**The task:** Retype the records below exactly as they appear.

**Data shown:**
+++

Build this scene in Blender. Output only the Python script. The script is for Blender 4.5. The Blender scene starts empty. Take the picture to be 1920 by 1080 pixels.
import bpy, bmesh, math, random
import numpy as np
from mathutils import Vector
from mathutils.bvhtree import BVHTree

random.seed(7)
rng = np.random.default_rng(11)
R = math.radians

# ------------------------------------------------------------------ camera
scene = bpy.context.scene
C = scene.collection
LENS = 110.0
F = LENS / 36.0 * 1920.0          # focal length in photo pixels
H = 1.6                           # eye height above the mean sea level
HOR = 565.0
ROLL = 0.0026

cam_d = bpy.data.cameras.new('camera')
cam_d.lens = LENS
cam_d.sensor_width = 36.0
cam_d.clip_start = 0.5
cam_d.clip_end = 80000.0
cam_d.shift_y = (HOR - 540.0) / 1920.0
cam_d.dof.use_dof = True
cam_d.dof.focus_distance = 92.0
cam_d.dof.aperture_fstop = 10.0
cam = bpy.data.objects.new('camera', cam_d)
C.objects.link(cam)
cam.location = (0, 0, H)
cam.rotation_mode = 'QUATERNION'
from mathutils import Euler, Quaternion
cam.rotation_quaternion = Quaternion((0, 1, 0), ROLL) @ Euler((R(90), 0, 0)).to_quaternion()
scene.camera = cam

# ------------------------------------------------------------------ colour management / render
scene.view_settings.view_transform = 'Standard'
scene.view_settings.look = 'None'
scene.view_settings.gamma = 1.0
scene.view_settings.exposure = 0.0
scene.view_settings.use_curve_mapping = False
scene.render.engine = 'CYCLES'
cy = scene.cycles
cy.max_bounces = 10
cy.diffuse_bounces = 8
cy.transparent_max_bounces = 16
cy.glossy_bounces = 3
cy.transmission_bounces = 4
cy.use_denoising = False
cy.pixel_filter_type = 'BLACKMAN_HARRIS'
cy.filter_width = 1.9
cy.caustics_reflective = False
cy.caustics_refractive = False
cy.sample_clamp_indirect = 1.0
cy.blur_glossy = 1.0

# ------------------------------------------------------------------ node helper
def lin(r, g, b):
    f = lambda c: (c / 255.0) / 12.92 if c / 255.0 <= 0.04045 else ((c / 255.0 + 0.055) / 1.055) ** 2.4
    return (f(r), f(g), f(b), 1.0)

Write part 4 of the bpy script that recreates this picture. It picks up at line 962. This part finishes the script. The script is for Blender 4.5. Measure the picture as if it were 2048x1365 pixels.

+++

**Output below:**
Build this scene in Blender. Output only the Python script. The script is for Blender 4.5. The Blender scene starts empty. Take the picture to be 1920 by 1080 pixels.
import bpy, bmesh, math, random
import numpy as np
from mathutils import Vector
from mathutils.bvhtree import BVHTree

random.seed(7)
rng = np.random.default_rng(11)
R = math.radians

# ------------------------------------------------------------------ camera
scene = bpy.context.scene
C = scene.collection
LENS = 110.0
F = LENS / 36.0 * 1920.0          # focal length in photo pixels
H = 1.6                           # eye height above the mean sea level
HOR = 565.0
ROLL = 0.0026

cam_d = bpy.data.cameras.new('camera')
cam_d.lens = LENS
cam_d.sensor_width = 36.0
cam_d.clip_start = 0.5
cam_d.clip_end = 80000.0
cam_d.shift_y = (HOR - 540.0) / 1920.0
cam_d.dof.use_dof = True
cam_d.dof.focus_distance = 92.0
cam_d.dof.aperture_fstop = 10.0
cam = bpy.data.objects.new('camera', cam_d)
C.objects.link(cam)
cam.location = (0, 0, H)
cam.rotation_mode = 'QUATERNION'
from mathutils import Euler, Quaternion
cam.rotation_quaternion = Quaternion((0, 1, 0), ROLL) @ Euler((R(90), 0, 0)).to_quaternion()
scene.camera = cam

# ------------------------------------------------------------------ colour management / render
scene.view_settings.view_transform = 'Standard'
scene.view_settings.look = 'None'
scene.view_settings.gamma = 1.0
scene.view_settings.exposure = 0.0
scene.view_settings.use_curve_mapping = False
scene.render.engine = 'CYCLES'
cy = scene.cycles
cy.max_bounces = 10
cy.diffuse_bounces = 8
cy.transparent_max_bounces = 16
cy.glossy_bounces = 3
cy.transmission_bounces = 4
cy.use_denoising = False
cy.pixel_filter_type = 'BLACKMAN_HARRIS'
cy.filter_width = 1.9
cy.caustics_reflective = False
cy.caustics_refractive = False
cy.sample_clamp_indirect = 1.0
cy.blur_glossy = 1.0

# ------------------------------------------------------------------ node helper
def lin(r, g, b):
    f = lambda c: (c / 255.0) / 12.92 if c / 255.0 <= 0.04045 else ((c / 255.0 + 0.055) / 1.055) ** 2.4
    return (f(r), f(g), f(b), 1.0)

Write part 4 of the bpy script that recreates this picture. It picks up at line 962. This part finishes the script. The script is for Blender 4.5. Measure the picture as if it were 2048x1365 pixels.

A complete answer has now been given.